Искусство с исключительной силой воздействует на жизнь, но лишь тогда, когда само идет от живых источников. По картинам эстетов-художников, о которых восторженно говорил Уайльд, можно с особенной наглядностью убедиться в том, как они, стремясь вернуть в «стереотипный мир» красоту и духовность, совершают усилие, и оно, усилие, так и остается усилием: ответом на бездушие оказывается изысканно-холодный расчет, то же бездушие. И это, разумеется, не было секретом для Уайльда, не могло быть, хотя бы потому, что он, пусть по-своему, жил живой жизнью и даже еще с умноженной силой, чего нельзя сказать, например, об учителях его, о том же Патере: тот просто обделен был самой природой, и целый мир чувств оставался вовсе закрыт для него; он «чувства» вычитал из книг и затем поместил их обратно в книги. Уайльд был сильнее! И тем не менее он ограничился отделкой, полировкой полемических передержек, дразня ими «толпу».
1
Книгу Миля «О свободе» сразу заметил живший тогда в Лондоне Герцен, и он выразил суть этой книги в замечательном очерке, вошедшем в «Былое и думы». Выразил не только в более сжатой, но и более яркой форме.
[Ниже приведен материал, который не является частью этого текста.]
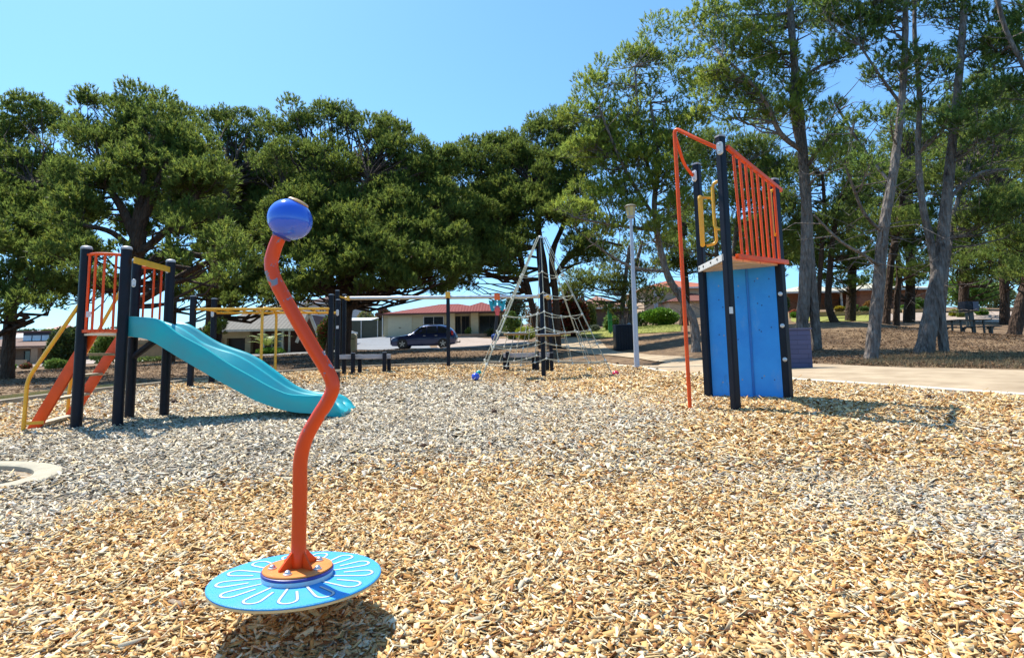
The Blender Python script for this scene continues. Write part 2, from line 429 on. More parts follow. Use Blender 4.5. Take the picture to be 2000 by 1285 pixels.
def station(t):
    xn = x0+(x1-x0)*t; xr = x0+.02+(r1-x0-.02)*t; xf = x0+.05+(f1-x0-.05)*t
    zn, zr, zf, zb = sm(pn, xn), sm(pr, xr), sm(pf, xf), sm(pb, xn)
    endf = min(1, (1-t)/.085); d = .16*min(1, endf)  # depth of the trough fades at the end lip
    fl = zr-d*.95; fl1 = (zn+zr)/2-d*1.1; fl2 = (zr+zf)/2-d*1.05
    th = .03
    ring = [(xn, Ya-.02, zb), (xn, Ya-.035, (zn+zb)/2), (xn, Ya-.04, zn-.035), (xn, Ya-.03, zn), (xn, Ya+.015, zn+.002), (xn, Ya+.05, zn-.03),
            (xn*.7+xr*.3, Ya+.09, fl1+.03), (xn*.6+xr*.4, Ya+.16, fl1), (xn*.35+xr*.65, Ym-.14, fl1), (xn*.2+xr*.8, Ym-.08, fl1+.035), (xr, Ym-.035, zr-.02), (xr, Ym, zr),
            (xr, Ym+.035, zr-.02), (xr*.8+xf*.2, Ym+.08, fl2+.035), (xr*.6+xf*.4, Ym+.14, fl2), (xr*.3+xf*.7, Yb-.16, fl2), (xr*.2+xf*.8, Yb-.09, fl2+.04), (xf, Yb-.05, zf-.03), (xf, Yb-.015, zf), (xf, Yb+.02, zf),
            (xf, Yb+.03, zf-.04), (xf, Yb+.02, min(zf-.05, zb+.0)), (xf, Yb-.08, min(fl2-.03, zb+.0)), (xn, Ya+.1, min(fl1-.03, zb))]
    return [Vector(p) for p in ring]
mb = MB(); rings = [station(i/NS) for i in range(NS+1)]; nr = len(rings[0]); vs = [p for r in rings for p in r]
fs = [(i*nr+k, i*nr+(k+1)%nr, (i+1)*nr+(k+1)%nr, (i+1)*nr+k) for i in range(NS) for k in range(nr)]
fs += [tuple(reversed(range(nr))), tuple(NS*nr+k for k in range(nr))]
mb.add(vs, fs); mb.build('slide_chute', M['teal'], st, smooth=60)

# ---------- climbing tower (three posts)
Fp, Lp, Rp = base(1437,795,6.4), base(1385,786,7.4), base(1541,788,6.92)
ct = thing('climbing_tower', Fp.lerp(Lp,.5).lerp(Rp,.33), 'tall triangular tower with blue climbing wall and orange fireman pole', 'climbing frame')
yw = .42
ftop, fo = post(ct, 0, 0, None, 0, .092, yaw=yw, b=Fp, zt=W(1409,266,6.4).z)
ltop, lo = post(ct, 0, 0, None, 0, .092, yaw=yw+.3, b=Lp, zt=W(1364,320,7.4).z)
rtop, ro = post(ct, 0, 0, None, 0, .092, yaw=yw+.1, b=Rp, zt=W(1517,350,6.92).z)
zf_ = W(1432,503,6.4).z
tri = [Vector((q.x,q.y,0)) for q in (Fp,Rp,Lp)]; cen = (tri[0]+tri[1]+tri[2])/3
tri = [cen+(q-cen)*1.02 for q in tri]
mb = MB(); mb.prism([(q.x,q.y) for q in tri], zf_-.035, zf_+.022); dk = mb.build('deck', mat('birch_ply', (.60,.44,.26), .6, .15, 8, stretch=(1,1,8)), ct, smooth=0)
mb = MB()
mb.bar(tri[0]+Vector((-.03,0,zf_+.005)), tri[2]+Vector((-.03,0,zf_+.005)), .03, .075); eb = mb.build('deck_fascia', mat('grey_white_board', (.58,.57,.54), .6, .1, 20), dk, smooth=0)
for t in (.2,.45,.75,.93):
    mb = MB(); bolt(mb, tri[0].lerp(tri[2], t)+Vector((-.045,0,zf_+.01)), (-1,0,0)); mb.build('bolt', M['black'], eb)
mb = MB()
for t in (.3,.62):
    mb.bar(tri[0].lerp(tri[2],t)+Vector((0,0,zf_-.02)), tri[0].lerp(tri[1],t)+Vector((0,0,zf_-.02)), .045, .04)
mb.build('deck_joist', mat('birch_joist', (.55,.40,.22), .6), dk, smooth=0)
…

Так что приведенные слова, суммирующие идею Миля, принадлежат Герцену. «О свободе» значилось в списке книг, которые Уайльд просил передать ему в камеру. Вообще он говорил, что Миля читать невозможно, за исключением трактата «О свободе».
2
Таков был опыт и вывод крупного прозаика Джорджа Мура, о чем рассказал он в «Исповеди молодого человека». Там же немало сказано о воздействии на молодежь того времени Уайльда и Киплинга.